The rapper apologized for coming to court late.

“I’m not a bad person,” he said, noting that he completed four and a half years of a five-year term of supervised release but ran into trouble after his supervision was changed in July from court officers in New York to judicial officers in the Southern District of Florida, where he now lives.

He contested the prosecutor’s claims that he did not seek permission to go to Las Vegas in early September for a show in front of 20,000 people and said he skipped two drug test appointments because he thought they were unnecessary after a previous positive test for marijuana use was proven wrong.

“I feel like I didn’t do anything wrong,” he said, though he was quick to add that he knew he did some things wrong “technically.”

Otherwise, he said, he would have been “cleaned.”

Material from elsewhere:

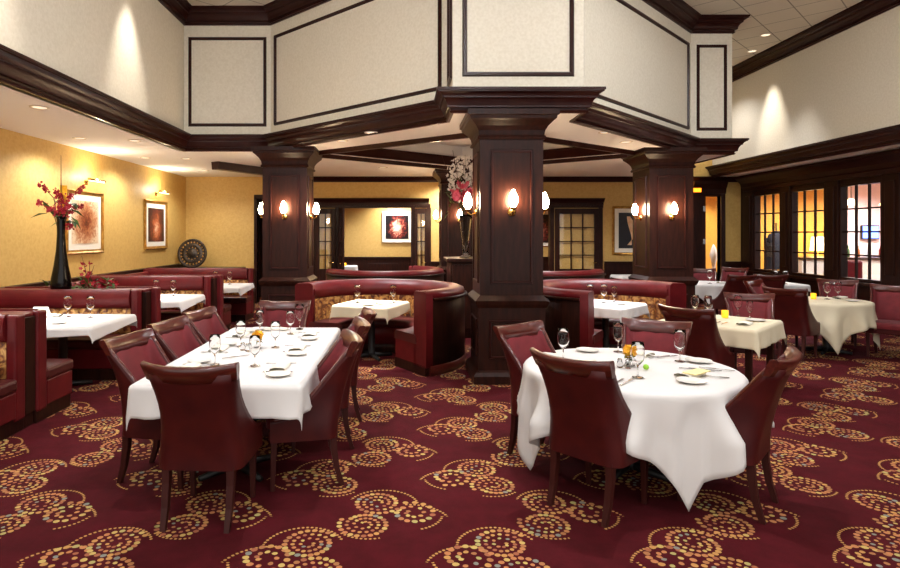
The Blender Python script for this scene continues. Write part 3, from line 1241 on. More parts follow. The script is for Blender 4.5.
def booth(y0, y1, xe, label):
    """U-shaped booth open to the aisle at x = xe"""
    xw = XL + .07
    bt = .13
    root = empty('banquette', ((xw + xe) / 2, (y0 + y1) / 2, 0), label=label, cat='booth', group='booths along the golden wall')
    T = Matrix.Translation((-(xw + xe) / 2, -(y0 + y1) / 2, 0))

    def part(name, mb, m, **k):
        return mb.xf(T).build(name, M[m], root, **k)
    sd = .56
    part('plinth', MB().box(xw, xe - .02, y0, y0 + sd, 0, .13).box(xw, xe - .02, y1 - sd, y1, 0, .13).box(xw, xw + sd, y0 + sd, y1 - sd, 0, .13), 'wood', bevel=.006)
    for (a, b) in ((y0 + bt, y0 + sd), (y1 - sd, y1 - bt)):
        part('seat_base', MB().box(xw + bt, xe, a, b, .13, .36), 'booth_red', bevel=.012)
        part('seat_cushion', MB().box(xw + bt, xe + .01, a - .02, b + .015, .36, .47), 'seat_leather', bevel=.03)
    part('seat_base', MB().box(xw + bt, xw + sd, y0 + sd, y1 - sd, .13, .36), 'booth_red', bevel=.012)
    part('seat_cushion', MB().box(xw + bt, xw + sd + .015, y0 + sd + .02, y1 - sd - .02, .36, .47), 'seat_leather', bevel=.03)
    # backs: core, patterned channels, red roll, end post
    for (core0, core1, face, sgn) in ((y0, y0 + bt - .04, y0 + bt - .04, 1), (y1 - bt + .04, y1, y1 - bt + .04, -1)):
        part('backrest', MB().box(xw, xe - .09, core0, core1, .13, 1.0), 'booth_red', bevel=.01)
        pa, pb = ((xe - .09, face), (xw + .08, face)) if sgn > 0 else ((xw + .08, face), (xe - .09, face))
        part('back_panel', channel_panel(pa, pb, .46, .79), 'booth_fabric')
        part('back_roll', roll(pa, pb, .78, 1.015, .085), 'booth_red')
        part('end_post', MB().box(xe - .09, xe, core0 - (.05 if sgn < 0 else 0), core1 + (.05 if sgn > 0 else 0), .1, 1.01), 'booth_red', bevel=.02)
    part('backrest', MB().box(xw - .05, xw + bt - .04, y0 + bt, y1 - bt, .13, .93), 'booth_red', bevel=.01)
    pa, pb = (xw + bt - .04, y0 + bt), (xw + bt - .04, y1 - bt)
    part('back_panel', channel_panel(pa, pb, .46, .75), 'booth_fabric')
    part('back_roll', roll(pa, pb, .74, .95, .08), 'booth_red')
    return root


booth(2.7, 5.22, -3.27, 'booth at the left edge of the picture, its gold back cut by the frame')
booth(5.38, 7.53, -3.26, 'booth whose seat end faces the aisle at the left of the long table')
booth(7.69, 9.88, -3.14, 'booth in front of the tall black vase of red blossoms')
booth(10.04, 12.2, -3.02, 'farthest booth, below the round bronze medallion')


def divider(y0, y1, xe, label):
    r = empty('booth_divider', ((XL + xe) / 2, (y0 + y1) / 2, 0), label=label, cat='divider', group='wood dividers between the booths')
    T = Matrix.Translation((-(XL + xe) / 2, -(y0 + y1) / 2, 0))
    MB().box(XL + .1, xe - .012, y0, y1, .12, .97).xf(T).build('panel', M['wood'], r, bevel=.006)
    MB().box(XL + .1, xe - .03, y0 + .002, y1 - .002, 0, .16).xf(T).build('base_moulding', M['wood'], r, bevel=.01)
    MB().box(XL + .1, xe - .03, y0 + .002, y1 - .002, .97, 1.0).xf(T).build('cap', M['booth_red'], r, bevel=.006)


divider(5.225, 5.375, -3.27, 'dark wood divider end between the two booths nearest the camera')
divider(7.535, 7.685, -3.2, 'dark wood divider end carrying the tall black vase')
divider(9.885, 10.035, -3.08, 'dark wood divider end of the two farthest booths')
divider(12.205, 12.36, -3.02, 'dark wood panel closing the back of the farthest booth')

BT = [(-3.85, 4.2), (-3.74, 6.62), (-3.7, 8.98), (-3.45, 11.12)]
nm = ['the booth at the left edge of the picture', 'the booth beside the long table', 'the booth in front of the black vase', 'the farthest booth below the bronze medallion']
for i, (x, y) in enumerate(BT):
    pedestal_table(x, y, 'rect', (.55, .5), 0, 'table inside ' + nm[i])
    cloth(x, y, 0, ('rect', (.55, .5), (.68, .63), .06, 30 + i, .012, .14), 'white cloth on the table of ' + nm[i])


# ================================================================= ROUND BOOTHS BY THE COLUMNS
def arc_sweep(prof, a0, a1, n=40):
    rows = []
    for i in range(n + 1):
        a = a0 + (a1 - a0) * i / n
        rows.append([(r * math.cos(a), r * math.sin(a), z) for r, z in prof])
    mb = MB().grid(rows, closed=True)
    m = len(prof)
    mb.add(rows[0], [tuple(range(m))])
    mb.add(rows[-1], [tuple(range(m - 1, -1, -1))])
    return mb


def round_booth():
    """opening toward -x,-y; arc from -58 deg through 90 to 165 deg"""
    root = empty('round_booth', cat='booth', group='round booths between the columns')
    a0, a1 = math.radians(-58), math.radians(165)
    e = .085
    RO = 1.18

    def box_prof(r0, r1, z0, z1, b=.012):
        return [(r0, z0), (r1, z0), (r1, z1 - b), (r1 - b, z1), (r0 + b, z1), (r0, z1 - b)]
    arc_sweep(box_prof(.48, RO, 0, .12), a0, a1).build('plinth', M['wood'], root)
    arc_sweep(box_prof(RO, RO + .03, 0, .12), a0 + .05, a1 - .05).build('base_moulding', M['rail_wood'], root)
    arc_sweep(box_prof(RO - .04, RO + .02, .12, .9), a0 + e, a1 - e).build('outer_panel', M['wood'], root)
    arc_sweep(box_prof(RO - .05, RO + .05, .9, .93), a0 + e, a1 - e).build('outer_ledge', M['wood'], root)
    arc_sweep(box_prof(.5, .98, .12, .36), a0, a1).build('seat_base', M['booth_red'], root)
    arc_sweep(box_prof(.49, .99, .36, .47, .03), a0 - .01, a1 + .01).build('seat_cushion', M['seat_leather'], root)
    arc_sweep(box_prof(.98, RO - .05, .3, .92), a0 + .02, a1 - .02).build('backrest', M['booth_red'], root)
    # gold channels on the inner face
    rows = []
    nch = 30
    cols = []
    for i in range(nch):
        for s in range(5):
            a = a0 + e + (a1 - a0 - 2 * e) * (i + s / 5) / nch
            h = .05 * (.3 + .7 * math.sin(PI * s / 5) ** .6) if s else .015
            cols.append((a, .985 - h))
    for z in (.46, .78):
        rows.append([(r * math.cos(a), r * math.sin(a), z) for a, r in cols])
    MB().grid(rows).build('back_panel', M['booth_fabric'], root)
    prof = [(.99, .76)]
    for i in range(9):
        t = PI * i / 8
        prof.append((.98 - .07 * math.sin(t) ** .8, .77 + .225 * i / 8))
    prof += [(1.0, 1.01), (RO - .05, 1.01), (RO, .99), (RO + .012, .96), (RO + .01, .91), (RO - .06, .9)]
    arc_sweep(prof, a0 + .04, a1 - .04, 56).build('back_roll', M['booth_red'], root)
    for a, s in ((a0, 1), (a1, -1)):
        arc_sweep(box_prof(.93, RO + .02, .1, 1.005, .03), a, a + s * e, 4).build('end_post', M['booth_red'], root)
    return root


RB = Proto(round_booth())
MIRX = [('RB', -.35, 8.15, 1, 1, 'round booth with the gold-backed bench left of the front column'),
        ('RB', 2.85, 8.15, -1, 1, 'round booth right of the front column, beside the right column'),
        ('RB', -.35, 12.2, 1, -1, 'round booth seen as a red band behind the booth left of the front column'),
        ('RB', 2.85, 12.2, -1, -1, 'round booth seen as a red band behind the booth right of the front column')]
bpy.context.view_layer.update()
b0 = RB.get()
for i, (_, x, y, sx, sy, lb) in enumerate(MIRX):
    o = b0 if i == 0 else copy_tree(b0)
    o.location = (x, y, 0)
    # mirrored by turning: opening direction (-,-) rotated about z
    ang = {(1, 1): 0, (-1, 1): 0, (1, -1): 0, (-1, -1): PI}[(sx, sy)]
    o.rotation_euler = (0, 0, ang)
    if (sx, sy) == (-1, 1):
        o.scale = (-1, 1, 1)
    if (sx, sy) == (1, -1):
        o.scale = (1, -1, 1)
    o['label'] = lb

CT = [(-.42, 8.28, 'the round booth left of the front column', 'linen_cream', math.radians(-22)), (2.8, 8.25, 'the round booth beside the right column', 'linen', math.radians(45))]
for x, y, lb, mm, rr_ in CT:
    pedestal_table(x, y, 'rect', (.38, .38), rr_, 'small table inside ' + lb)
    cloth(x, y, rr_, ('rect', (.38, .38), (.55, .55), .04, 60 + int(x), .02, .12), 'cloth on the table in ' + lb, mm)

# rear dining room table and a table behind the right column
leg_table(-1.75, 18.0, .36, .36, 0, 'small table in the rear dining room seen through the left doorway')
cloth(-1.75, 18.0, 0, ('rect', (.36, .36), (.56, .56), 0, 77, .015, .1), 'white cloth on the small table seen through the left doorway')
leg_table(5.35, 13.75, .42, .36, 0, 'small table under the picture of the pale shape')
cloth(5.35, 13.75, 0, ('rect', (.42, .36), (.5, .44), 0, 78, .01, .1), 'white cloth on the small table under the picture of the pale shape')

# ================================================================= CENTRAL SERVICE CABINET
cab = empty('service_cabinet', (1.25, 10.2, 0), label='dark service cabinet behind the front column, carrying the flower arrangement', cat='cabinet')
MB().box(-.46, .46, -.42, .42, .1, 1.24).build('body', M['wood'], cab, bevel=.008)
MB().box(-.44, .44, -.4, .4, 0, .1).build('plinth', M['wood'], cab)
MB().box(-.52, .52, -.48, .48, 1.24, 1.3).build('top', M['wood'], cab, bevel=.012)
for sx in (-1, 1):
    d = MB().box(sx * .02, sx * .43, -.445, -.42, .16, 1.2)
    dd = d.build('door', M['wood'], cab, bevel=.006)
    MB().tube([(sx * .06, -.45, .68), (sx * .06, -.475, .7), (sx * .06, -.475, .84), (sx * .06, -.45, .86)], .008).build('handle', M['brass'], dd)
ledge = empty('low_ledge', (-4.5, 14.1, 0), label='low dark ledge at the foot of the far golden wall', cat='ledge')
MB().box(-.74, .66, -.42, .55, 0, .86).build('body', M['wood'], ledge, bevel=.006)
MB().box(-.76, .68, -.46, .57, .86, .9).build('top', M['wood'], ledge, bevel=.008)

# ================================================================= WALL THINGS
def sconce(x, y, z, nx, ny, label):
    """candle wall lamp; (nx,ny) points away from the wall"""
    ang = math.atan2(-nx, ny)
    r = empty('wall_sconce', (x, y, z), ang, label, 'sconce', 'candle sconces on the columns')
    # local +Y is away from the wall
    MB().lathe([(.001, 0), (.05, 0), (.045, .012), (.02, .02), (.001, .022)], 20).xf(Matrix.Rotation(-PI / 2, 4, 'X')).xf(Matrix.Translation((0, 0, -.1))).build('wall_plate', M['brass'], r)
    MB().tube([(0, .01, -.1), (0, .06, -.12), (0, .1, -.1), (0, .1, -.075)], .009).build('arm', M['brass'], r)
    MB().lathe([(.012, -.08), (.03, -.072), (.045, -.05), (.04, -.048), (.01, -.06)], 20, (0, .1, 0)).build('cup', M['brass'], r)
    MB().lathe([(.012, -.055), (.03, -.04), (.048, 0), (.053, .035), (.044, .08), (.028, .115), (.014, .145), (.001, .15)], 20, (0, .1, 0)).build('glass_globe', M['globe'], r)
    return r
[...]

He also said that his life has been difficult and that “the last four years have been bad, bro.”

He added: “Freedom is everything to me.”

Tekashi 6ix9ine later addressed the more casual judge, saying his failure to submit to several drug tests was “just a misunderstanding, your honor.” He insisted he had never used drugs and that a drug test that found methamphetamines came from prescription drugs that contained traces of the substance.

At another point, he told Engelmayer, “I’m not a piece of,” before pausing, apparently to choose the right words, before saying, “I’m not a bad person.”

The judge acknowledged there could be justification for some of his behavior but said he felt the rapper was “cutting corners”.

After the hearing, the rapper’s attorney, Lance Lazzaro, said in an email that his client had been charged with three “technical violations” of his supervised release and that he was “confident that each count will be dismissed.”

The musician’s next hearing is scheduled for November 12.